--- BEGIN MATERIAL SHOWN ---

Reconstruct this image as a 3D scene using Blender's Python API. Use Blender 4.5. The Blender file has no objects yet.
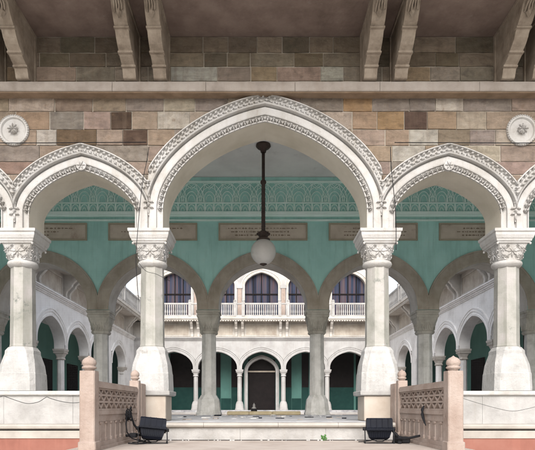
import bpy, math, random
from mathutils import Vector
random.seed(7)
S = bpy.context.scene
C = S.collection
R = math.radians
PI = math.pi

# ------------------------------------------------------------------ camera
F, VX, HY = 540.0, 260.5, 407.0          # focal length (photo px), vanishing point x, horizon y
CAM = (-0.08, -9.71, 0.25)
cam_d = bpy.data.cameras.new('camera'); cam = bpy.data.objects.new('camera', cam_d); C.objects.link(cam)
cam.location = CAM; cam.rotation_euler = (R(90), 0, 0)
cam_d.sensor_width = 36; cam_d.lens = 36*F/535
cam_d.shift_x = (267.5-VX)/535; cam_d.shift_y = (HY-225)/535
cam_d.clip_end = 3000; cam_d.clip_start = 0.05
S.camera = cam
# ------------------------------------------------------------------ world, sun, exposure
W = bpy.data.worlds.new('World'); S.world = W; W.use_nodes = True
nt = W.node_tree; nt.nodes.clear()
SUN_EL, SUN_AZ = 38, 184                 # azimuth the light comes from, clockwise from +Y
sky = nt.nodes.new('ShaderNodeTexSky'); sky.sky_type = 'NISHITA'; sky.sun_disc = False
sky.sun_elevation = R(SUN_EL); sky.sun_rotation = R(SUN_AZ); sky.air_density = 1.0; sky.dust_density = 4.0; sky.ozone_density = 1.0
hs = nt.nodes.new('ShaderNodeHueSaturation'); hs.inputs['Saturation'].default_value = 0.45
bg = nt.nodes.new('ShaderNodeBackground'); bg.inputs['Strength'].default_value = 0.15
wo = nt.nodes.new('ShaderNodeOutputWorld')
nt.links.new(sky.outputs[0], hs.inputs['Color']); nt.links.new(hs.outputs[0], bg.inputs['Color']); nt.links.new(bg.outputs[0], wo.inputs[0])
sd = bpy.data.lights.new('sun', 'SUN'); sd.energy = 0.75; sd.angle = R(42); sd.color = (1, .985, .96)
sun = bpy.data.objects.new('sun', sd); C.objects.link(sun)
a = R(SUN_AZ); e = R(SUN_EL)
dvec = Vector((math.sin(a)*math.cos(e), math.cos(a)*math.cos(e), math.sin(e)))
sun.rotation_euler = dvec.to_track_quat('Z', 'Y').to_euler(); sun.location = (0, -20, 20)
S.view_settings.view_transform = 'Standard'; S.view_settings.look = 'None'
S.view_settings.gamma = 1; S.view_settings.use_curve_mapping = False
S.view_settings.exposure = 1.18
S.render.engine = 'CYCLES'
S.cycles.max_bounces = 10; S.cycles.diffuse_bounces = 7

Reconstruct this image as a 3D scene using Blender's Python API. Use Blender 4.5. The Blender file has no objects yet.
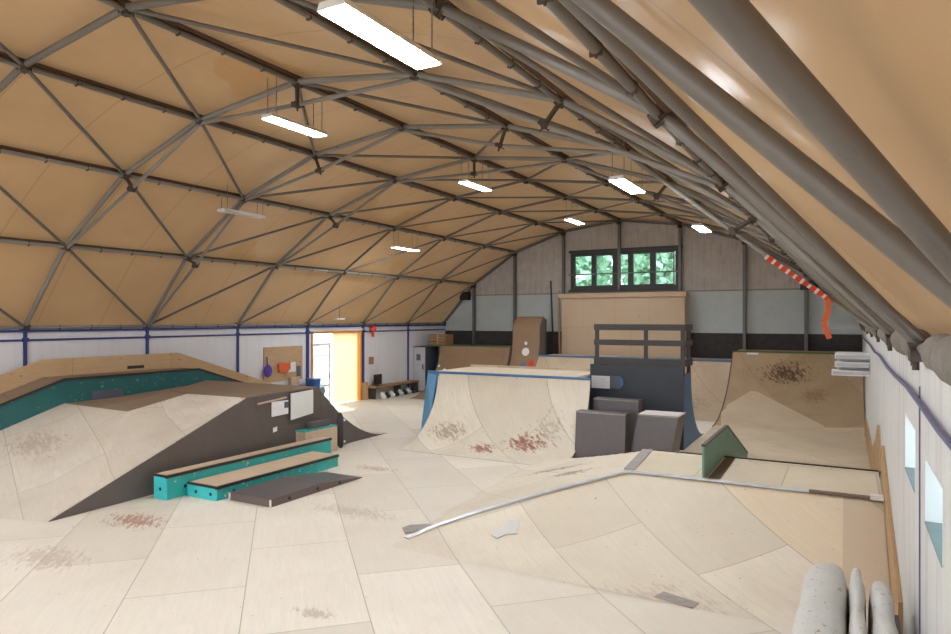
import bpy, bmesh, math, random
from mathutils import Vector, Matrix
random.seed(7)
S = bpy.context.scene
C = S.collection
CAMZ = 2.9
F = 669.4
TH = 0.507
# ------------------------------------------------------------------ materials
def mat(name):
    m = bpy.data.materials.new(name); m.use_nodes = True
    nt = m.node_tree
    b = nt.nodes['Principled BSDF']
    return m, nt, b
def N(nt, t, **kw):
    n = nt.nodes.new(t)
    for k, v in kw.items():
        if k.startswith('i_'):
            n.inputs[k[2:].replace('_', ' ')].default_value = v
        else:
            setattr(n, k, v)
    return n
def L(nt, a, b): nt.links.new(a, b)
def rgb(c): return (c[0], c[1], c[2], 1)
def mixc(nt, fac, a, b, blend='MIX'):
    n = nt.nodes.new('ShaderNodeMix'); n.data_type = 'RGBA'; n.blend_type = blend
    for s, v in ((n.inputs[0], fac), (n.inputs[6], a), (n.inputs[7], b)):
        if isinstance(v, (int, float)): s.default_value = v
        elif isinstance(v, tuple): s.default_value = rgb(v)
        else: nt.links.new(v, s)
    return n.outputs[2]
def mth(nt, op, a, b=None, c=None, clamp=False):
    n = nt.nodes.new('ShaderNodeMath'); n.operation = op; n.use_clamp = clamp
    for s, v in zip(n.inputs, (a, b, c)):
        if v is None: continue
        if isinstance(v, (int, float)): s.default_value = v
        else: nt.links.new(v, s)
    return n.outputs[0]
def ramp(nt, fac, lo, hi):
    n = nt.nodes.new('ShaderNodeMapRange'); n.clamp = True
    n.inputs[1].default_value = lo; n.inputs[2].default_value = hi
    nt.links.new(fac, n.inputs[0]); return n.outputs[0]
def pos(nt): return nt.nodes.new('ShaderNodeNewGeometry').outputs['Position']
def noise(nt, vec, scale, detail=4, rough=.55, stretch=None, rot=0):
    if stretch or rot:
        mp = nt.nodes.new('ShaderNodeMapping')
        mp.vector_type = 'POINT'
        # rotate first, then stretch
        r = nt.nodes.new('ShaderNodeMapping'); r.inputs['Rotation'].default_value = (0, 0, rot)
        nt.links.new(vec, r.inputs[0])
        mp.inputs['Scale'].default_value = stretch or (1, 1, 1)
        nt.links.new(r.outputs[0], mp.inputs[0]); vec = mp.outputs[0]
    n = nt.nodes.new('ShaderNodeTexNoise'); n.inputs['Scale'].default_value = scale
    n.inputs['Detail'].default_value = detail; n.inputs['Roughness'].default_value = rough
    nt.links.new(vec, n.inputs['Vector']); return n.outputs['Fac']
def plain(name, col, rough=.6, metal=0, var=.12, vscale=3, bump=0, spec=.4):
    m, nt, b = mat(name)
    p = pos(nt)
    f = noise(nt, p, vscale, 5)
    c = mixc(nt, f, tuple(max(0, x*(1-var)) for x in col), tuple(min(1, x*(1+var)) for x in col))
    L(nt, c, b.inputs['Base Color'])
    b.inputs['Roughness'].default_value = rough; b.inputs['Metallic'].default_value = metal
    b.inputs['Specular IOR Level'].default_value = spec
    if bump:
        bn = N(nt, 'ShaderNodeBump'); bn.inputs['Strength'].default_value = bump; bn.inputs['Distance'].default_value = .01
        L(nt, noise(nt, p, vscale*12, 4), bn.inputs['Height']); L(nt, bn.outputs[0], b.inputs['Normal'])
    return m
def worn(name, col, chip, amount=.62, scale=14, rough=.55, streak=(1, 1, 1)):
    """painted board with chips showing another colour"""
    m, nt, b = mat(name); p = pos(nt)
    f = noise(nt, p, scale, 6, .7, streak)
    k = ramp(nt, f, amount, amount+.03)
    g = noise(nt, p, 2.5, 4)
    base = mixc(nt, g, tuple(x*.82 for x in col), tuple(min(1, x*1.15) for x in col))
    L(nt, mixc(nt, k, base, chip), b.inputs['Base Color']); b.inputs['Roughness'].default_value = rough
    return m
def ply(name, base, dev=.10, rot=math.radians(45), off=(0, 0), size=(2.44, 1.2), seam=.56, stains=(), grime=.25, rough=.55,
        grain=.10, speck=(17, .735), newer=None, coords='xy', mortar=.007):
    """plywood sheets: tone per sheet, seams, grain, scuffs and stains with shapes of their own"""
    m, nt, b = mat(name); p = pos(nt)
    v = p
    if coords != 'xy':
        sp = N(nt, 'ShaderNodeSeparateXYZ'); L(nt, p, sp.inputs[0]); cb = N(nt, 'ShaderNodeCombineXYZ')
        a_, b_ = coords
        L(nt, sp.outputs['XYZ'.index(a_.upper())], cb.inputs[0]); L(nt, sp.outputs['XYZ'.index(b_.upper())], cb.inputs[1]); v = cb.outputs[0]
    mp = N(nt, 'ShaderNodeMapping'); mp.inputs['Rotation'].default_value = (0, 0, rot); mp.inputs['Location'].default_value = (off[0], off[1], 0)
    L(nt, v, mp.inputs[0])
    br = N(nt, 'ShaderNodeTexBrick'); br.offset = .5
    br.inputs['Scale'].default_value = 1; br.inputs['Mortar Size'].default_value = mortar; br.inputs['Mortar Smooth'].default_value = .3
    br.inputs['Brick Width'].default_value = size[0]; br.inputs['Row Height'].default_value = size[1]; br.inputs['Bias'].default_value = 0
    lo = tuple(x*(1-dev*w) for x, w in zip(base, (1, 1.15, 1.5))); hi = tuple(min(1, x*(1+dev*.7)) for x in base)
    br.inputs['Color1'].default_value = rgb(lo); br.inputs['Color2'].default_value = rgb(hi)
    br.inputs['Mortar'].default_value = rgb(tuple(x*seam for x in base))
    L(nt, mp.outputs[0], br.inputs['Vector'])
    col = br.outputs['Color']
    if newer:   # sheets beyond one seam are of a newer, yellower plywood
        s3 = N(nt, 'ShaderNodeSeparateXYZ'); L(nt, p, s3.inputs[0])
        cc = mth(nt, 'MULTIPLY', mth(nt, 'ADD', s3.outputs['X'], s3.outputs['Y']), .70711)
        yel = mixc(nt, 1.0, col, tuple(min(1, n_/b_) for n_, b_ in zip(newer[1], base)), 'MULTIPLY')
        col = mixc(nt, ramp(nt, cc, newer[0]-.003, newer[0]+.003), col, yel)
        s4 = ramp(nt, s3.outputs['X'], -.05, -.04)
        col = mixc(nt, mth(nt, 'MULTIPLY', s4, .45), col, (.42, .31, .21))
    # grain stretched along the sheet
    gm = N(nt, 'ShaderNodeMapping'); gm.inputs['Scale'].default_value = (1.2, 14, 1); L(nt, mp.outputs[0], gm.inputs[0])
    wob = N(nt, 'ShaderNodeTexNoise'); wob.inputs['Scale'].default_value = 1.6; wob.inputs['Detail'].default_value = 6; wob.inputs['Roughness'].default_value = .65
    wob.inputs['Distortion'].default_value = 1.2
    L(nt, gm.outputs[0], wob.inputs['Vector'])
    g = ramp(nt, wob.outputs['Fac'], .3, .7)
    col = mixc(nt, mth(nt, 'MULTIPLY', g, grain*3), col, tuple(x*.72 for x in base), 'MIX')
    # broad grime
    gr = ramp(nt, noise(nt, p, .9, 6, .6), .45, .75)
    col = mixc(nt, mth(nt, 'MULTIPLY', gr, grime), col, tuple(x*y for x, y in zip(base, (.62, .56, .48))))
    # long scuffs
    sc = ramp(nt, noise(nt, mp.outputs[0], 3.2, 8, .75, (.6, 4, 1)), .66, .72)
    col = mixc(nt, mth(nt, 'MULTIPLY', sc, .42), col, tuple(x*.5 for x in base))
    # small dark specks
    sp2 = ramp(nt, noise(nt, p, speck[0], 2, .5), speck[1], speck[1]+.025)
    col = mixc(nt, mth(nt, 'MULTIPLY', sp2, .6), col, (.10, .06, .045))
    # local stains (x, y, z, rx, ry, strength, colour)
    for (sx, sy, sz, rx, ry, st, sc_) in stains:
        q = N(nt, 'ShaderNodeMapping'); q.vector_type = 'TEXTURE'
        q.inputs['Location'].default_value = (sx, sy, sz); q.inputs['Scale'].default_value = (rx, ry, 1.2)
        L(nt, p, q.inputs[0])
        ln = N(nt, 'ShaderNodeVectorMath', operation='LENGTH'); L(nt, q.outputs[0], ln.inputs[0])
        near = ramp(nt, ln.outputs['Value'], 1.0, .15)
        n1 = noise(nt, mp.outputs[0], 8.5, 9, .78, (.6, 2.2, 1))
        k = ramp(nt, mth(nt, 'ADD', n1, mth(nt, 'MULTIPLY', near, .26)), .66, .74)
        k = mth(nt, 'MULTIPLY', mth(nt, 'MULTIPLY', k, ramp(nt, near, 0, .25)), st)
        col = mixc(nt, k, col, sc_)
    L(nt, col, b.inputs['Base Color'])
    b.inputs['Roughness'].default_value = rough; b.inputs['Specular IOR Level'].default_value = .3
    bn = N(nt, 'ShaderNodeBump'); bn.inputs['Strength'].default_value = .25; bn.inputs['Distance'].default_value = .004
    L(nt, br.outputs['Fac'], bn.inputs['Height']); bn.invert = True; L(nt, bn.outputs[0], b.inputs['Normal'])
    return m
RED = (.30, .10, .06); BRN = (.23, .14, .09); DRK = (.10, .075, .06)
WOOD = (.77, .715, .63)
M = {}
M['floor'] = ply('floor_plywood', WOOD, .10, off=(.35, .40), stains=[(-8.95, 6.05, 0, 1.0, .55, .8, (.34, .15, .10)), (-8.5, 4.6, 0, 1.2, .6, .4, (.36, .22, .17)), (-8.0, 10.4, 0, .9, .35, .55, (.38, .18, .12)),
            (-6.5, 7.9, 0, 1.6, .5, .25, BRN), (-4.6, 5.0, 0, .5, .2, .4, BRN)], grime=.22)
M['bank_near'] = ply('near_bank_plywood', (.76, .695, .585), .15, off=(.35, .40), newer=(5.6, (.69, .57, .41)), stains=[(-1.6, 6.9, 0, 1.3, .8, .25, BRN), (-3.9, 10.2, .4, .9, .3, .8, BRN), (-4.5, 10.9, .3, 1.2, .25, .7, DRK)], grime=.30, grain=.13)
M['deck_ply'] = ply('deck_plywood', (.70, .61, .47), .12, rot=0, off=(.2, .3), size=(1.1, 1.6), grime=.3)
M['funbox_top'] = ply('funbox_plywood', (.68, .62, .54), .10, rot=math.radians(22), off=(.3, .2), stains=[(-11.9, 8.4, 1.2, .7, .5, .5, (.35, .2, .16)), (-12.6, 6.6, .8, 1.1, .8, .35, BRN)], grime=.5, grain=.16)
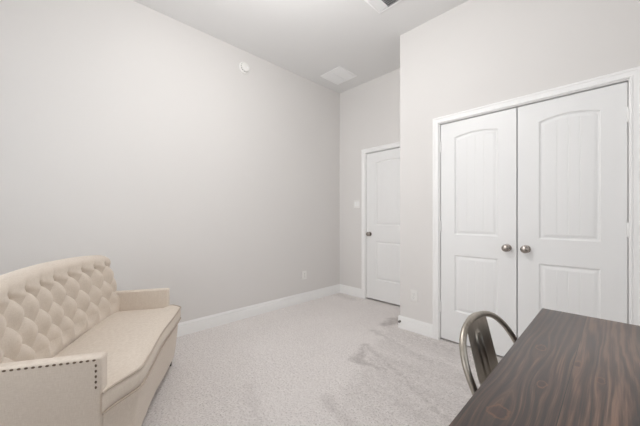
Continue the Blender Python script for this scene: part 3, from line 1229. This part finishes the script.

--- END MATERIAL SHOWN ---

## WHAT IS EXPECTED
Each line in the entries above that includes the string "from" should be extracted.

## COMPLETE ANSWER
from mathutils import Vector
SUN_EL, SUN_AZ = 38, 184                 # azimuth the light comes from, clockwise from +Y
from mathutils import Vector, Matrix
Continue the Blender Python script for this scene: part 3, from line 1229. This part finishes the script.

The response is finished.